— Выдали мне распределение, — рассказывает Светлана Михайловна Толстая, — в Вороновский район Новосибирской области, в какую-то школу. Это был 1961 год. Ну, что делать: я пришла домой и рассказываю родителям. А у моего папы был товарищ, который как раз в это время был у нас дома. Я это все рассказываю, а он: «О, я же там сидел!» — он 17 лет сидел, радостно так воскликнул. Дальнейшая задача состояла в том, чтобы освободиться от этого распределения. Но все-таки я серьезно думала, что я поеду в Вороновский район Новосибирской области. Но все-таки надо же чем-то полезным заниматься. Я думаю: надо посоветоваться с Зализняком. Может быть, не знаю, переводить какие-то ведийские гимны или что-нибудь еще. Человек совершенно наивный была тогда!
ААЗ с дочерью Анной, 1961 г.
Кто-то мне дал адрес Зализняка, и я пошла к нему, потому что тогда телефонов не было. У него очень долго, кстати, не было телефона. И, значит, прихожу туда, на Пресню, в Курбатовский переулок. Там какая-то избушка стоит на курьих ножках. Я спрашиваю Зализняка, мне говорят: «Ой, они только что переехали!» А они получили квартиру тогда — не там, где сейчас они живут, а еще на Хорошевке, забыла, как назывался проспект. Ну ладно. Дали мне адрес. И я, значит, приезжаю туда — и сидит Андрей с Анютой. Лена, наверное, работала, и мама работала, конечно. А он сидит с Анютой, и такой — с сознанием какой-то своей миссии, и очень удивлен, что я к нему пришла, что я как-то с ним советуюсь, и не знает, что мне посоветовать. Какой-то очень смущенный был. А в это время Анюта с каким-то жуком, который ползал, — такие заводные были игрушки, и он едет. Она все время к нему приставала, чтобы… Ну, в общем, я поняла всю эту ситуацию, недолго его мучила.
— В детстве я в основном проводила время с бабушкой, — рассказывает Анна Зализняк. — Все лето я жила с бабушкой на даче, несколько раз ездила даже с ней в Прибалтику, когда была маленькая совсем, на Рижское взморье.

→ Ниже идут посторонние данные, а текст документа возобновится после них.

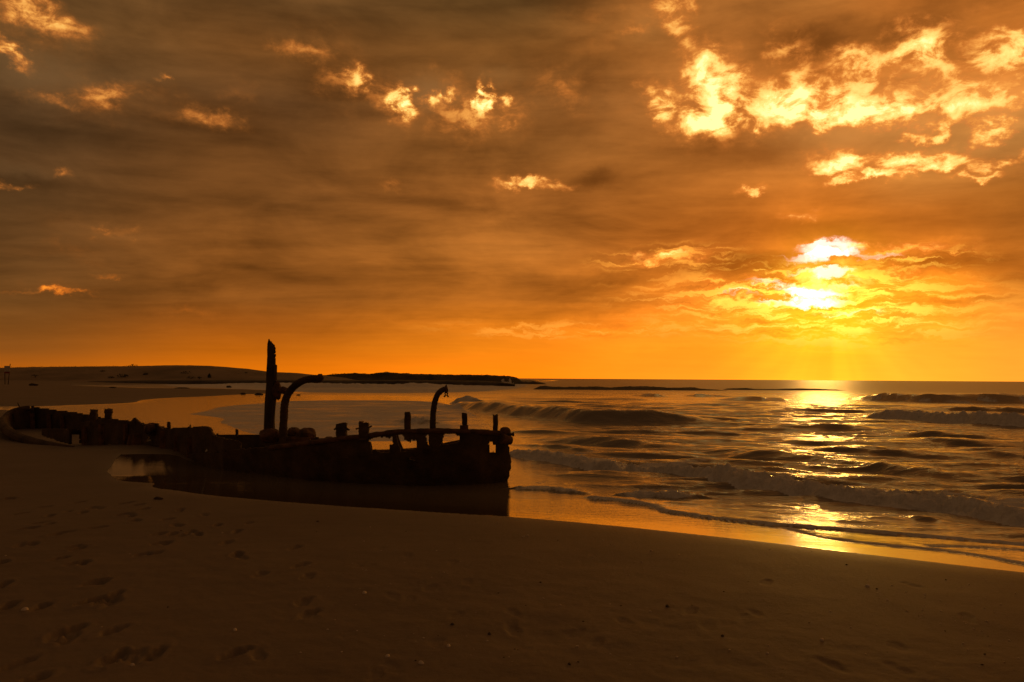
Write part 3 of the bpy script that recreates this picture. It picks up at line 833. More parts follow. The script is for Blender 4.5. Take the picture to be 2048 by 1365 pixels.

Родители потом — там как раз тогда Успенские были — тоже приезжали, но как-то эпизодически, ненадолго. А уже года с 1969 или с 1970, в общем, с моих десяти или с одиннадцати лет, мы каждый год недели на три ездили в Ниду — уже с родителями, втроем. Вот там папа меня воспитывал. Я помню, как он меня заставил спрашивать, который час, потому что я была очень стеснительная в детстве и мне было очень трудно заговорить с посторонним человеком незнакомым. И папа сказал, чтобы я у десяти человек спросила, который час. Это было ужасно!
Помню, папа мне рассказал про то, как некоторые французские слова произошли из латыни. Тоже лет десять мне было. Как из слова “capra” получилось французское слово “chèvre”, а из “caput” — “chef”. Это на меня произвело магическое впечатление — как преобразуются слова. Там был список из десяти примерно слов, остальные я сейчас уже не помню.

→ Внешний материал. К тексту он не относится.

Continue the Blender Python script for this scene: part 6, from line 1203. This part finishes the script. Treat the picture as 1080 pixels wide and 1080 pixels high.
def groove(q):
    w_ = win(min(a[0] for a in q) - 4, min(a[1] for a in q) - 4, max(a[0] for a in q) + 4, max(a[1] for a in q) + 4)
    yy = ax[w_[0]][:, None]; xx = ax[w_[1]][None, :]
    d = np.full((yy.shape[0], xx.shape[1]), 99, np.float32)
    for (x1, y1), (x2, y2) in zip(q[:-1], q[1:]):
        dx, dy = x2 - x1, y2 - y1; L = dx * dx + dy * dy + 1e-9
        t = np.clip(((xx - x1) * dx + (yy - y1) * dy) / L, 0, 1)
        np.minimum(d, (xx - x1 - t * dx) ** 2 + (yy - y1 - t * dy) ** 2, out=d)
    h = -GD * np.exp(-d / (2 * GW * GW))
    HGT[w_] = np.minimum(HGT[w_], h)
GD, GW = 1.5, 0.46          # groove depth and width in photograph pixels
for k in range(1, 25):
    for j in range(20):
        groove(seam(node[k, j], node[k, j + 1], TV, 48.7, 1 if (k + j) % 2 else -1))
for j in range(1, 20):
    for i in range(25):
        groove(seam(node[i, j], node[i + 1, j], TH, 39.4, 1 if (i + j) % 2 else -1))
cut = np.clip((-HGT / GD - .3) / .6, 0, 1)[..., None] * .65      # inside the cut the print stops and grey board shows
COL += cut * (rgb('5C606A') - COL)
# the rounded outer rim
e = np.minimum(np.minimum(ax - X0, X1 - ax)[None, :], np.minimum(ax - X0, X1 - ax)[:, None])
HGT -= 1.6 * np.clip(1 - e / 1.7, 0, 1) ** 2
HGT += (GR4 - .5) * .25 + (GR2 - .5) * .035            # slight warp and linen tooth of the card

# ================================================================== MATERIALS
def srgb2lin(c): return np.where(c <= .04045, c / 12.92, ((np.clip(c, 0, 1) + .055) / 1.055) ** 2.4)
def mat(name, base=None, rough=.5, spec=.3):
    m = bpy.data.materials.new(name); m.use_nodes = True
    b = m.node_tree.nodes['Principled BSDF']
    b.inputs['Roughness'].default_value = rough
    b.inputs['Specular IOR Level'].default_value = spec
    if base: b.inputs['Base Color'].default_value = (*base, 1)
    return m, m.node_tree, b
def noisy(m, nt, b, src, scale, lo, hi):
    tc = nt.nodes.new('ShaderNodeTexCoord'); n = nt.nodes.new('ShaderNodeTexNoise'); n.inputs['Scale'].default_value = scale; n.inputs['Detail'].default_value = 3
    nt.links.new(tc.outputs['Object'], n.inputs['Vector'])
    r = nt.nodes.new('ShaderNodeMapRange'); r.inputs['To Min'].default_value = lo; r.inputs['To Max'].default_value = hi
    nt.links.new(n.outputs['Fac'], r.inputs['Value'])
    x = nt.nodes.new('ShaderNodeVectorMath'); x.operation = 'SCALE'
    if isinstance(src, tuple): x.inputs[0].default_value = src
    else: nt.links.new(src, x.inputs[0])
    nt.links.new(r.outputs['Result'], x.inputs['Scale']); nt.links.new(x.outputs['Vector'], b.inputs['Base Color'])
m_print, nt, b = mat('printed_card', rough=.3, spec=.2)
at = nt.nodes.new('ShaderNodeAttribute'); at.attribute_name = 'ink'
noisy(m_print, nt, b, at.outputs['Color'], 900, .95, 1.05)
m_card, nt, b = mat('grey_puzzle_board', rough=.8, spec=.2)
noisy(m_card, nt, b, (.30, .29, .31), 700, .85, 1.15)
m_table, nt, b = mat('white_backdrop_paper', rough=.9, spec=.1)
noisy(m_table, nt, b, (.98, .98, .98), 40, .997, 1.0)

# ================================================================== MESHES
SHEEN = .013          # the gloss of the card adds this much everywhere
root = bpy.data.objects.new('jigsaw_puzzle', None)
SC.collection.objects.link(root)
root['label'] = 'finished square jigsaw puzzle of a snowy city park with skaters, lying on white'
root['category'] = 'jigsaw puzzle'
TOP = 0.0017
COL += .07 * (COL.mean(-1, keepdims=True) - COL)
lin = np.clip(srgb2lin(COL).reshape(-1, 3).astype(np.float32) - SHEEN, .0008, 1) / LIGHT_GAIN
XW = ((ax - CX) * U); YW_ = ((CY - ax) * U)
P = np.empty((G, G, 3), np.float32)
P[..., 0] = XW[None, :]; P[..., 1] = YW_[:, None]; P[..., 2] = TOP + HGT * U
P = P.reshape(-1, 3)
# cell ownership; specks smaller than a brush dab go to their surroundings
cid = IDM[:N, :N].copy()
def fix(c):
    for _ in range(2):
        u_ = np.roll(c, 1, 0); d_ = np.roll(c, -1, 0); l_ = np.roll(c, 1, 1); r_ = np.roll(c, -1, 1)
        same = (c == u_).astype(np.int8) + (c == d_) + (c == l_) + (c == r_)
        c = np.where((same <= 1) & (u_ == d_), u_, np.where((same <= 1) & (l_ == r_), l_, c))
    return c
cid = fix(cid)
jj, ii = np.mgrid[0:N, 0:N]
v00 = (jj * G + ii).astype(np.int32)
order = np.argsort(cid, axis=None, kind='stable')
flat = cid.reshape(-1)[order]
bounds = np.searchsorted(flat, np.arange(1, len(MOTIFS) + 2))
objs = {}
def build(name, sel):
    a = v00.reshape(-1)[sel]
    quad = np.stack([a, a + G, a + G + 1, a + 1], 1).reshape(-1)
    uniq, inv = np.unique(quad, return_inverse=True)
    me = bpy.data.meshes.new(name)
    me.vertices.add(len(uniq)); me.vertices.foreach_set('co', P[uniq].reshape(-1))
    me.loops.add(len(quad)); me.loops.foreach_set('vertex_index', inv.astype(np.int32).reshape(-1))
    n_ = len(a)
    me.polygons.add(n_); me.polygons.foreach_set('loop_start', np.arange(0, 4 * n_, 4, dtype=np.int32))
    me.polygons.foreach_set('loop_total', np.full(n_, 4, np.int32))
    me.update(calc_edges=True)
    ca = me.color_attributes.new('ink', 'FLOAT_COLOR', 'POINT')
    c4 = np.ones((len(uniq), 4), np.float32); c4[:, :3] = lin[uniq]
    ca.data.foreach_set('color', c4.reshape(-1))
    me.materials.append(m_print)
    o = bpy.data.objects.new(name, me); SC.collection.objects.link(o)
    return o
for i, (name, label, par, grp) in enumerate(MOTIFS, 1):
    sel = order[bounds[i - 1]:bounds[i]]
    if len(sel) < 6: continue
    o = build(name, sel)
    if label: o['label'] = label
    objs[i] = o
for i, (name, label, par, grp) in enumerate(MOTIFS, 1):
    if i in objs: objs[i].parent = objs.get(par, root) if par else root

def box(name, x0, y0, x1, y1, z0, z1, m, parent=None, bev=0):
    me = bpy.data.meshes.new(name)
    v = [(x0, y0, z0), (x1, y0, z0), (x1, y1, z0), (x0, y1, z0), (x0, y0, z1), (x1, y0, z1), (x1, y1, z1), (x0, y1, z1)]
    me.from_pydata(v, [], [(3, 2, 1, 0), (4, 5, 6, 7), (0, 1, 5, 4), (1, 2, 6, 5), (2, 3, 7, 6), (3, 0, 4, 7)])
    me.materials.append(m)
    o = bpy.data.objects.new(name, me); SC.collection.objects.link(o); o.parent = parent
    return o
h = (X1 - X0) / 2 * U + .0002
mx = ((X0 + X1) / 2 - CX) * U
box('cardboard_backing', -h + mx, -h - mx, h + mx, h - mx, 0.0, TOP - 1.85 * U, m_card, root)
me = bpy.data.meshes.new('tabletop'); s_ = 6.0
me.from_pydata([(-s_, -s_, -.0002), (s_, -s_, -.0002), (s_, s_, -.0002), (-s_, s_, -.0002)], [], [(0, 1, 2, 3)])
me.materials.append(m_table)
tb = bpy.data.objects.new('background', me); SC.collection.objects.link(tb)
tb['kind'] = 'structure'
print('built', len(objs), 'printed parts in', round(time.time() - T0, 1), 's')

Но в детстве я с папой не дружила — это началось, только когда я уже большая стала. В университете только. Родители были строгие, и в детстве моя задача была — все сомнительное скрыть, чтобы мама ничего не узнала и папа ничего не узнал.
Была очень страшная история, когда мы ездили на майские праздники с Успенскими в Коктебель. Это был, видимо, 1968 год. Тогда нужно было пропустить школу несколько дней. И мама договорилась с учительницей, что я несколько дней пропущу между первыми и вторыми майскими праздниками. А когда я пришла после Коктебеля вся такая загорелая, нашей учительницы не было, была другая. И вот, я помню, она вызывает меня с места перед всем классом: «Зализняк, где ты была?» Я от ужаса почему-то сказала: «Я болела!» Учительница мне не поверила и устроила какую-то экзекуцию. А дома я ничего этого не рассказала. Я не помню никаких деталей, помню только ощущение абсолютного черного мрака, когда потом как-то обнаружилось мое вранье и мама и папа в равной степени со мной не разговаривали. Не разговаривали, чтобы дать мне понять, что я совершила страшное преступление. Долго. Я это запомнила. Это было в третьем классе. Что нельзя врать — это был такой момент воспитания очень жесткий.
Еще в детстве с папой были постоянные объяснения, если я что-то не так сказала или не тем тоном. Папа сердился и меня ругал. А я начинала что-то говорить в свое оправдание, и получалось все только хуже, и дальше превращалось в то, что вот я стою, а он объясняет, в чем я виновата, что я неправильно сделала, а я с ним соглашаюсь. Нет, в свое оправдание что-то говорю, конечно, но получается только хуже.